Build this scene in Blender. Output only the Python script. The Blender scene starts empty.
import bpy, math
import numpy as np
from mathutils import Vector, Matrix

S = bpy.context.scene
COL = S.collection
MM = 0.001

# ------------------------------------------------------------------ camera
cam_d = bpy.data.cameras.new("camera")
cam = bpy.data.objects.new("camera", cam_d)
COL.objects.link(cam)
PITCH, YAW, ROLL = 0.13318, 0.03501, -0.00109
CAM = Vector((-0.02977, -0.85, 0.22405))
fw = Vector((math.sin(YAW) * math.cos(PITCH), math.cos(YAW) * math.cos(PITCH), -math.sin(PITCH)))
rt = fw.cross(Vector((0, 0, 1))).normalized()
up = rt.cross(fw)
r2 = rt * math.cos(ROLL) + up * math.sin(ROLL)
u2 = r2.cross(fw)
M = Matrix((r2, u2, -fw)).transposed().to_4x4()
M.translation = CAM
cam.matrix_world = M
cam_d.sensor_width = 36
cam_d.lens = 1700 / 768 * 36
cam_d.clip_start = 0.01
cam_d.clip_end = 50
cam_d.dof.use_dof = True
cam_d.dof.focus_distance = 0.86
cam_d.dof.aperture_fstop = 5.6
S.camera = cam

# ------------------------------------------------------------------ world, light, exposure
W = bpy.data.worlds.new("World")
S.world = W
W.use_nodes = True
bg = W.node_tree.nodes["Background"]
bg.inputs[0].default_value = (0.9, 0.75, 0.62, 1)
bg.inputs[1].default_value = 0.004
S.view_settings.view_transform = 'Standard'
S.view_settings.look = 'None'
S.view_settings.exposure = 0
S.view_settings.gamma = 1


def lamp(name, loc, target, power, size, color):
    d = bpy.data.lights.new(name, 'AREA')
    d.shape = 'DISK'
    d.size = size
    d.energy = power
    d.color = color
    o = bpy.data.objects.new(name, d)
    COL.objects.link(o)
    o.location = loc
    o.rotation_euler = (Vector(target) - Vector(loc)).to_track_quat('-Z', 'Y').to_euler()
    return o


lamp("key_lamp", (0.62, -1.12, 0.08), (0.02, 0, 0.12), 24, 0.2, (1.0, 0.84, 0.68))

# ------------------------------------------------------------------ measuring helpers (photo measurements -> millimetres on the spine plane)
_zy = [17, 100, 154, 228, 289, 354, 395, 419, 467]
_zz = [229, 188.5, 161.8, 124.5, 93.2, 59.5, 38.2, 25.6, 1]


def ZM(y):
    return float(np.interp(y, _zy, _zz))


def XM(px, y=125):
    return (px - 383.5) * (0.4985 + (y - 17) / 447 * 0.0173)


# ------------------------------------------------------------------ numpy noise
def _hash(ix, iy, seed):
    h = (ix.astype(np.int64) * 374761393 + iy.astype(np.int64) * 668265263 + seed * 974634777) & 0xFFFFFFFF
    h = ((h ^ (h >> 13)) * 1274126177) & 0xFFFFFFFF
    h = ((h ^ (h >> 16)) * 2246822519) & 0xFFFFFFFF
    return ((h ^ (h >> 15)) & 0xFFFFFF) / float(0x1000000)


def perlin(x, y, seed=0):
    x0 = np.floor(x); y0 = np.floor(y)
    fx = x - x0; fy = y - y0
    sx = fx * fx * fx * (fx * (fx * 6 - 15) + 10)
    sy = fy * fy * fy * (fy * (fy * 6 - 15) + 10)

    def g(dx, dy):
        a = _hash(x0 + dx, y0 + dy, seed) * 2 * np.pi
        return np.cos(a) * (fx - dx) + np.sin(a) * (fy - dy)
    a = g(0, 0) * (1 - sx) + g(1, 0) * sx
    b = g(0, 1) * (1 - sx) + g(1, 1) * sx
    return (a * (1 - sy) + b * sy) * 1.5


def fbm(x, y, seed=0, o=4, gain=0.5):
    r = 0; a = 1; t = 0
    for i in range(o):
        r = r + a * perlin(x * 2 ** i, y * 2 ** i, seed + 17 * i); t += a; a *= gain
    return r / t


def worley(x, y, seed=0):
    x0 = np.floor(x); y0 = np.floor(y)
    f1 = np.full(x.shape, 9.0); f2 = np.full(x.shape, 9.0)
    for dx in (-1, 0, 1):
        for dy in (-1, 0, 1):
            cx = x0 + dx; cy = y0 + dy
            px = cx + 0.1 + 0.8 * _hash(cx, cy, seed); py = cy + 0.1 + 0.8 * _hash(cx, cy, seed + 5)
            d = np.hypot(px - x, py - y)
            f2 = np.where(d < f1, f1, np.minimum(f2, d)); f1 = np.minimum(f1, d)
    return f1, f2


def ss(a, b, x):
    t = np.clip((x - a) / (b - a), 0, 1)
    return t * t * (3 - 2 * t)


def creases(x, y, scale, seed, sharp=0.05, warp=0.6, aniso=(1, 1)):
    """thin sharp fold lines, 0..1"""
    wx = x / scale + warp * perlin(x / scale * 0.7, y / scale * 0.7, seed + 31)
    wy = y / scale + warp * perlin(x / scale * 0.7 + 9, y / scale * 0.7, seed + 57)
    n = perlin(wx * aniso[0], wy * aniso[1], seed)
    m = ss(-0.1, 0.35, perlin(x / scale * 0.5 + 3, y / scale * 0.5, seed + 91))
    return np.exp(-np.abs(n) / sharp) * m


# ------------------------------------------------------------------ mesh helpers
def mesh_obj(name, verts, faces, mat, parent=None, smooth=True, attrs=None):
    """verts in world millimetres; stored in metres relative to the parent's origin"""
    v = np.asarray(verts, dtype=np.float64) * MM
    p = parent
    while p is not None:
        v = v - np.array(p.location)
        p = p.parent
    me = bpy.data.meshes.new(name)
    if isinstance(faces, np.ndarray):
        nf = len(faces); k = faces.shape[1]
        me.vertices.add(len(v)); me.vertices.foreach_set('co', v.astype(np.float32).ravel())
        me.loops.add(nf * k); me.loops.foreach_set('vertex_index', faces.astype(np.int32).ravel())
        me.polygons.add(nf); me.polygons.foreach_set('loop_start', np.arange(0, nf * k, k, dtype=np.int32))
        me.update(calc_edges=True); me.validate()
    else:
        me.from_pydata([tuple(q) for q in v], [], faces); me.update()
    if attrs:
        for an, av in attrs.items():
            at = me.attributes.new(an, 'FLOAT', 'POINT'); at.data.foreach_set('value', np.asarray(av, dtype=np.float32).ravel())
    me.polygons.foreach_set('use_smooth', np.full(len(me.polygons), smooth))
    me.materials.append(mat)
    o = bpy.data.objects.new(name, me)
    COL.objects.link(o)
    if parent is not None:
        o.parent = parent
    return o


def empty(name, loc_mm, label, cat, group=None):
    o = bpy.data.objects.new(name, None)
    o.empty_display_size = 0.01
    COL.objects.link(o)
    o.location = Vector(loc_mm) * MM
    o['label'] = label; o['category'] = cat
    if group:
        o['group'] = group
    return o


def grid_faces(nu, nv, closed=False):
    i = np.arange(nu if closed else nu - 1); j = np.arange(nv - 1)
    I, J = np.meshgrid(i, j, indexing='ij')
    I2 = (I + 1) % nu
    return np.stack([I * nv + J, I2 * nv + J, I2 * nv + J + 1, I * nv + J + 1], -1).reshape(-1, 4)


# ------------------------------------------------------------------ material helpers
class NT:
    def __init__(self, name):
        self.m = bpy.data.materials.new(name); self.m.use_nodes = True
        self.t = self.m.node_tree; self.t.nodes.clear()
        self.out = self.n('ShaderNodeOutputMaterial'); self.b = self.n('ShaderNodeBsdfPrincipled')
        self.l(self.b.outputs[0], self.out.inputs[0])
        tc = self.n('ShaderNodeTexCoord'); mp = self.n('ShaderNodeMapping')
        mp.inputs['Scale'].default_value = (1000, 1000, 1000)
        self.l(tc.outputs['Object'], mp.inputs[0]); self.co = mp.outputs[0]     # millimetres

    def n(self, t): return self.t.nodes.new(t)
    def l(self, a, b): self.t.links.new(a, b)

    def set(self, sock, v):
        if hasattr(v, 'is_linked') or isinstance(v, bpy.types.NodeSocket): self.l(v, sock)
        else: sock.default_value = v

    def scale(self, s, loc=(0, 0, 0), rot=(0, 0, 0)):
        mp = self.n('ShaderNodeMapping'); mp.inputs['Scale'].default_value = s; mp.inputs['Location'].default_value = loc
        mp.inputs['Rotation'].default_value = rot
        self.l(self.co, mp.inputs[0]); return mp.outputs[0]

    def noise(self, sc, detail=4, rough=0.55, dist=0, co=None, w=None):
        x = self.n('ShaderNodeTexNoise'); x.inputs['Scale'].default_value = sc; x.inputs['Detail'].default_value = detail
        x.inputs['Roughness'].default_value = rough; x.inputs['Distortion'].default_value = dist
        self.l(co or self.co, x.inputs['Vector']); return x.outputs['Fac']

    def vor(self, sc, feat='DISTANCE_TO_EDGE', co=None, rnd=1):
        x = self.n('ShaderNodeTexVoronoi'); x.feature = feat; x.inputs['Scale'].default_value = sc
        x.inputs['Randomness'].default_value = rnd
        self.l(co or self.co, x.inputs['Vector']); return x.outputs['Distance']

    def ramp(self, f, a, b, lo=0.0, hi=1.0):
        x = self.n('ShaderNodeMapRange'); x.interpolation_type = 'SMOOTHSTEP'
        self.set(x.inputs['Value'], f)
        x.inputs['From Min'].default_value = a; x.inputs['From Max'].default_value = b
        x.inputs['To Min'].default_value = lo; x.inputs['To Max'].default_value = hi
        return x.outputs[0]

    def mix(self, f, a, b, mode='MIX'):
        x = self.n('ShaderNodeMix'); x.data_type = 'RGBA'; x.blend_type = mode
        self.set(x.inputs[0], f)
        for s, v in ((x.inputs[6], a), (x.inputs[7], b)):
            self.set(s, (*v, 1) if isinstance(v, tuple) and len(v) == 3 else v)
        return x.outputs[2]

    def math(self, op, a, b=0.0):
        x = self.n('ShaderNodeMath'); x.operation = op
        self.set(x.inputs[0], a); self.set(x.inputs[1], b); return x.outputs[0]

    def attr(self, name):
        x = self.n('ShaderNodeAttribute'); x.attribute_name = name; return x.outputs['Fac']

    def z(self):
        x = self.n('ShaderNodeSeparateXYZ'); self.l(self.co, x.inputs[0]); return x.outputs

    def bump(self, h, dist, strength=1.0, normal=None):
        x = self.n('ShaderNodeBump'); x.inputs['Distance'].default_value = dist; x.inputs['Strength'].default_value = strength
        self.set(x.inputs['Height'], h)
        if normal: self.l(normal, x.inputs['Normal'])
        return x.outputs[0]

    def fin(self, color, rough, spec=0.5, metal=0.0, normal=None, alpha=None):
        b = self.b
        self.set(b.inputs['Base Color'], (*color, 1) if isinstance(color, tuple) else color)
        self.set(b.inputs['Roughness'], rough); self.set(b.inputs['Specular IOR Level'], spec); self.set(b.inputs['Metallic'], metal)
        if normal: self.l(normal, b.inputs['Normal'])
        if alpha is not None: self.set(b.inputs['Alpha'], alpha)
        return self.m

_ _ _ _

__The exercise__.
What are the exact lines from the beginning of the material through the line containing "S.view_settings.gamma = 1"? Write out those lines alone.

__Response to the exercise__.
Build this scene in Blender. Output only the Python script. The Blender scene starts empty.
import bpy, math
import numpy as np
from mathutils import Vector, Matrix

S = bpy.context.scene
COL = S.collection
MM = 0.001

# ------------------------------------------------------------------ camera
cam_d = bpy.data.cameras.new("camera")
cam = bpy.data.objects.new("camera", cam_d)
COL.objects.link(cam)
PITCH, YAW, ROLL = 0.13318, 0.03501, -0.00109
CAM = Vector((-0.02977, -0.85, 0.22405))
fw = Vector((math.sin(YAW) * math.cos(PITCH), math.cos(YAW) * math.cos(PITCH), -math.sin(PITCH)))
rt = fw.cross(Vector((0, 0, 1))).normalized()
up = rt.cross(fw)
r2 = rt * math.cos(ROLL) + up * math.sin(ROLL)
u2 = r2.cross(fw)
M = Matrix((r2, u2, -fw)).transposed().to_4x4()
M.translation = CAM
cam.matrix_world = M
cam_d.sensor_width = 36
cam_d.lens = 1700 / 768 * 36
cam_d.clip_start = 0.01
cam_d.clip_end = 50
cam_d.dof.use_dof = True
cam_d.dof.focus_distance = 0.86
cam_d.dof.aperture_fstop = 5.6
S.camera = cam

# ------------------------------------------------------------------ world, light, exposure
W = bpy.data.worlds.new("World")
S.world = W
W.use_nodes = True
bg = W.node_tree.nodes["Background"]
bg.inputs[0].default_value = (0.9, 0.75, 0.62, 1)
bg.inputs[1].default_value = 0.004
S.view_settings.view_transform = 'Standard'
S.view_settings.look = 'None'
S.view_settings.exposure = 0
S.view_settings.gamma = 1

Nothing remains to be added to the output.